Supplied information ->
☆ ☆ ☆ ☆
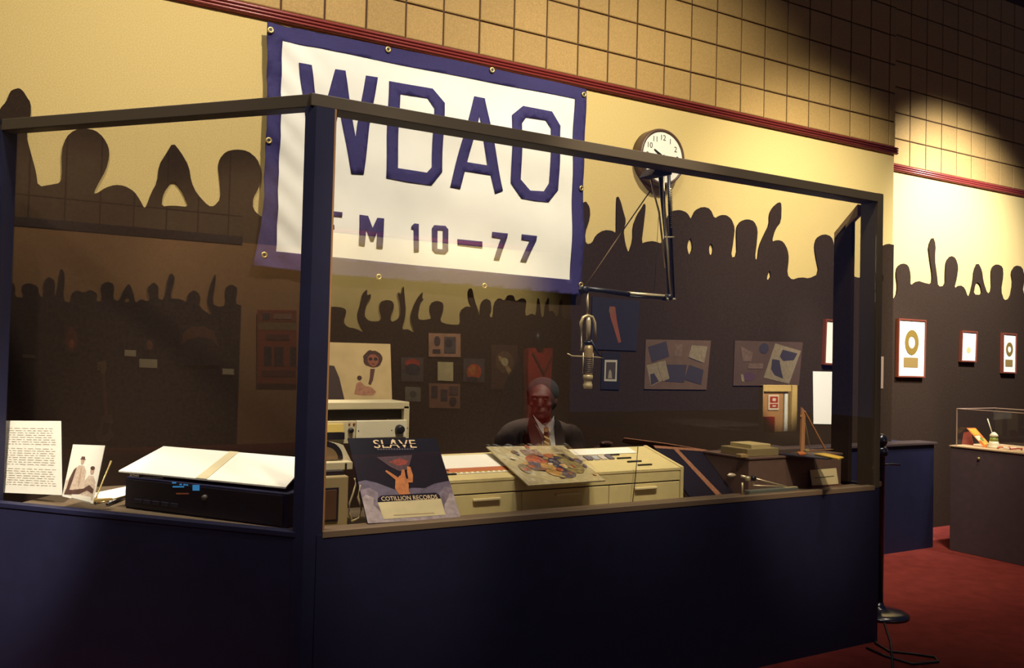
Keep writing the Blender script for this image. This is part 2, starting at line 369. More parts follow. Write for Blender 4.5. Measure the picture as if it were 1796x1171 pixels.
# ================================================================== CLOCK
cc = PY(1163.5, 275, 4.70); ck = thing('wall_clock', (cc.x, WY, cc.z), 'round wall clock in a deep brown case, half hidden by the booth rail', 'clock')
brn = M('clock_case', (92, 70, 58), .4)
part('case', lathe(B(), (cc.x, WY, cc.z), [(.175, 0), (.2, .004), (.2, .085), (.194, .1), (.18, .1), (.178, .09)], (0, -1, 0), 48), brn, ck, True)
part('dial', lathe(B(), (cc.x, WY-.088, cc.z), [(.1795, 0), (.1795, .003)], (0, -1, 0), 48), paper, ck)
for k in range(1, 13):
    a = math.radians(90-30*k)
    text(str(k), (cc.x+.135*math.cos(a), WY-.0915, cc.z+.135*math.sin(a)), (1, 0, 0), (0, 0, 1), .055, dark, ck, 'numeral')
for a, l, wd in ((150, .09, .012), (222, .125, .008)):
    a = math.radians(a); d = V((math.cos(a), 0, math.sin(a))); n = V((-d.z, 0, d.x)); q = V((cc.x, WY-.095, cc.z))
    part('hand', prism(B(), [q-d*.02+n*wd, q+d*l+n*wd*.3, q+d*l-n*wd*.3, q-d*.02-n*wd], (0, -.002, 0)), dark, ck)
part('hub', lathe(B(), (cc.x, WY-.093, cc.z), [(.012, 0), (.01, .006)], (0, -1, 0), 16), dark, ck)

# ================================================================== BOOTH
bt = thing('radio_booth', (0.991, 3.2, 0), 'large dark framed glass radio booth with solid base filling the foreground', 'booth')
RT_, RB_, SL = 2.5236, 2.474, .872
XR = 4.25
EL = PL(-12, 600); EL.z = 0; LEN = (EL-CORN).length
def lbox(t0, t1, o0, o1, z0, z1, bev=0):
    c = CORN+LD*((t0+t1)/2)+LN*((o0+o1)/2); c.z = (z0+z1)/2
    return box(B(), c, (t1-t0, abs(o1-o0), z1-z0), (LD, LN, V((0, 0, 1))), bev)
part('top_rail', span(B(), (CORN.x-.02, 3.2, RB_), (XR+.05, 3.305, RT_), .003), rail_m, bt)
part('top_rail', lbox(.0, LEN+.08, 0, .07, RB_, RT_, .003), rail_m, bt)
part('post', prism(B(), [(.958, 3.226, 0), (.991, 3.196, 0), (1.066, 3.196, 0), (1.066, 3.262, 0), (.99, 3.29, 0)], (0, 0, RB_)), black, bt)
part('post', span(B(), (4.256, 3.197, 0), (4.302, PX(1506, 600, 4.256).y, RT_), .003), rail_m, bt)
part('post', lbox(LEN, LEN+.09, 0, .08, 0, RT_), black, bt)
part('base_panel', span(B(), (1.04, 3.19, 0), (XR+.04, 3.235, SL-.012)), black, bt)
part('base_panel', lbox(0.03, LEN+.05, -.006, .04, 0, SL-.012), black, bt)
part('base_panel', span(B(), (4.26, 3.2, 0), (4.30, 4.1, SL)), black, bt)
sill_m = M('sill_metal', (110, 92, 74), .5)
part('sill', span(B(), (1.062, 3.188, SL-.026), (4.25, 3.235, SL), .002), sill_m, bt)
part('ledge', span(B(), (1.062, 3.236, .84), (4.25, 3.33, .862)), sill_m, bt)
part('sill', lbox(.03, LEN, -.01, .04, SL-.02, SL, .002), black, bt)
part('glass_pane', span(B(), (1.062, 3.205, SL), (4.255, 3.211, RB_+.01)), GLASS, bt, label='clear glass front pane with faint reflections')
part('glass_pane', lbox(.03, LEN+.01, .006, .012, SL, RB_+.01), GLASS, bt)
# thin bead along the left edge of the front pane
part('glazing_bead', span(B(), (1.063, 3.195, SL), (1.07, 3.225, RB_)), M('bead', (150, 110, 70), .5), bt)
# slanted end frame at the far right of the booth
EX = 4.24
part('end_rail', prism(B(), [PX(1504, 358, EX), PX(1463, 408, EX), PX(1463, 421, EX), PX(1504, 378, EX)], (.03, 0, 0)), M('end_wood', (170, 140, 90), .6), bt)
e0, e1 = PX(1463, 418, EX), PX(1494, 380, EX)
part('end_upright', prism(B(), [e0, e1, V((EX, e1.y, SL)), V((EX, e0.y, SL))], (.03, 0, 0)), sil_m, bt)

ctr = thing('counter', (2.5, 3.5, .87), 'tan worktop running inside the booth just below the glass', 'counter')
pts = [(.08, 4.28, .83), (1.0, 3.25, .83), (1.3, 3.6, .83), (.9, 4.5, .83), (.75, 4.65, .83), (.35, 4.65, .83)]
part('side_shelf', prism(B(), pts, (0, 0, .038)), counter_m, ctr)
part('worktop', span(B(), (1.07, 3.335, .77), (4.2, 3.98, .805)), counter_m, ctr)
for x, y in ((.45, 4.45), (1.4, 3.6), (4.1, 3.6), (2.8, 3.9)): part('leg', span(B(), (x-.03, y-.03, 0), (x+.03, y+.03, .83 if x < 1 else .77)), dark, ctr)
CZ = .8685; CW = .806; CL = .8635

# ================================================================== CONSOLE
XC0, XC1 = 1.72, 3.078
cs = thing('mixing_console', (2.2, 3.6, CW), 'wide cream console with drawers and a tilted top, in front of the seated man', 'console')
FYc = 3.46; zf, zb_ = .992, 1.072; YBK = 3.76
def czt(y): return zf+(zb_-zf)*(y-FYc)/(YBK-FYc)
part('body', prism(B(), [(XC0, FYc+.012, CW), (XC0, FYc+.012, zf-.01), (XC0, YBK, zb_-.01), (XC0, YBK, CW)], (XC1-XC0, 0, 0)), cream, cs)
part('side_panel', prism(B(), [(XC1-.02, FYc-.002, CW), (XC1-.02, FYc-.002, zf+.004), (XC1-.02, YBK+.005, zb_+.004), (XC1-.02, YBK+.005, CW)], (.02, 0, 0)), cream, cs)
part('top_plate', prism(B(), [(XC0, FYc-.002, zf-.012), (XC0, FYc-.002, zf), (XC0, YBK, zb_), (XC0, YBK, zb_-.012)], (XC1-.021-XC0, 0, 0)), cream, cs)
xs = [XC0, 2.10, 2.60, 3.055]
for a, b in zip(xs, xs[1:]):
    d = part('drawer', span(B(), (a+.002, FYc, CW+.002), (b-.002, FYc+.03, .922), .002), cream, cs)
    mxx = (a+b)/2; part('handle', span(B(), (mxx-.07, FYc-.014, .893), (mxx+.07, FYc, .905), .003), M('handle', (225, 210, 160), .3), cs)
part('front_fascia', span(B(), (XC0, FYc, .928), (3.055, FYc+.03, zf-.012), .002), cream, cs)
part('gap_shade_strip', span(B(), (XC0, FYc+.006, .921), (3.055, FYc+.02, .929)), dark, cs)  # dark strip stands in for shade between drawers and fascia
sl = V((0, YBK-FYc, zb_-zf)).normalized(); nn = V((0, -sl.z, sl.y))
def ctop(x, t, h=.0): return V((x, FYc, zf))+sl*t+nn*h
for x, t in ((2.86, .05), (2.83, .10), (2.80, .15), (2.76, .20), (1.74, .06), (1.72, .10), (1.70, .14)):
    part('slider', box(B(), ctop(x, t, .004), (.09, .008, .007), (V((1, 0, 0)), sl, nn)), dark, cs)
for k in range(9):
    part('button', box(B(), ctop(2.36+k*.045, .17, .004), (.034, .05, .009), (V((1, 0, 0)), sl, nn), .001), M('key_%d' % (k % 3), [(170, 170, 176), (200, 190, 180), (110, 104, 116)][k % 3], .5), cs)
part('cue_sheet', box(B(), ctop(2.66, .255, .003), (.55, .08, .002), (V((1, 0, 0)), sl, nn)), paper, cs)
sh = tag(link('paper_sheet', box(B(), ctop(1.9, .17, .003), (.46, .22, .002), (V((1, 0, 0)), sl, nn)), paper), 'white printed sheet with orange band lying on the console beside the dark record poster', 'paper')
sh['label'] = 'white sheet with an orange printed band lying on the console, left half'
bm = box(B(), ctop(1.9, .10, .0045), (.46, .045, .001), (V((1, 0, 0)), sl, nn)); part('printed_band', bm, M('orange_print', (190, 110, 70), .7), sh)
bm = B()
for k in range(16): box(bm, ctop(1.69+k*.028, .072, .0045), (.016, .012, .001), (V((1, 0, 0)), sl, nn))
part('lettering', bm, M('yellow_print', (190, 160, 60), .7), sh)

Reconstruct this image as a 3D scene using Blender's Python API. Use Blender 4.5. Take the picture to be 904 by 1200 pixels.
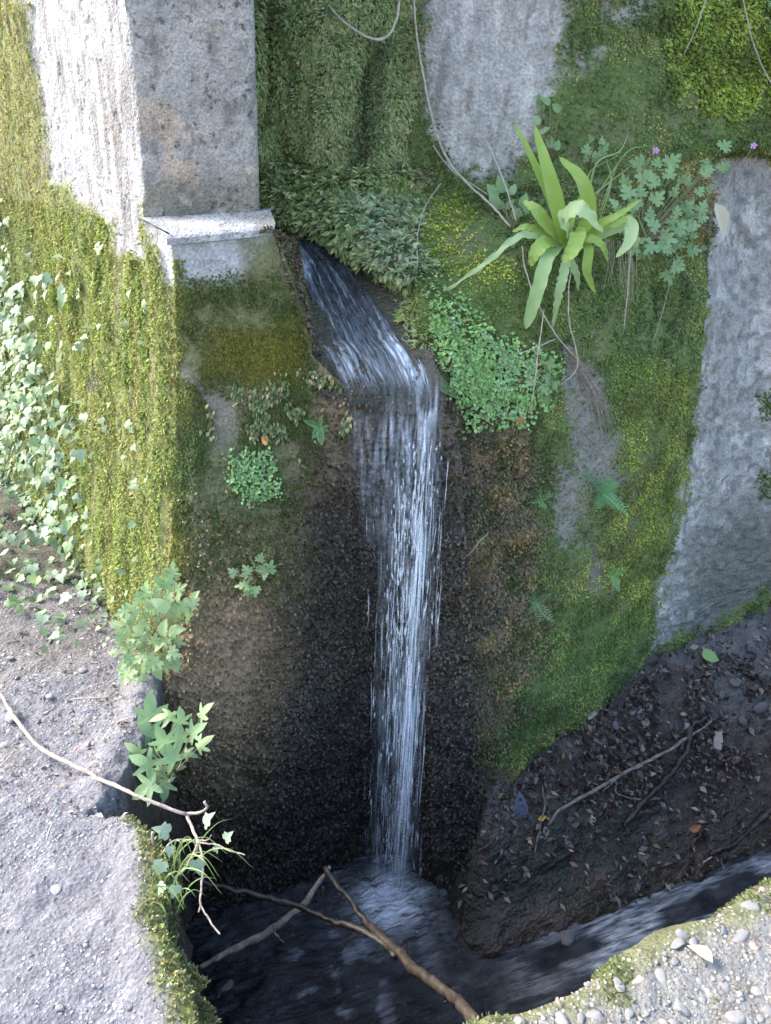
☆ ☆ ☆ ☆
Task statement ->
Give the number of lines in the data that contain "picture", with no other words.

Exercise output ->
2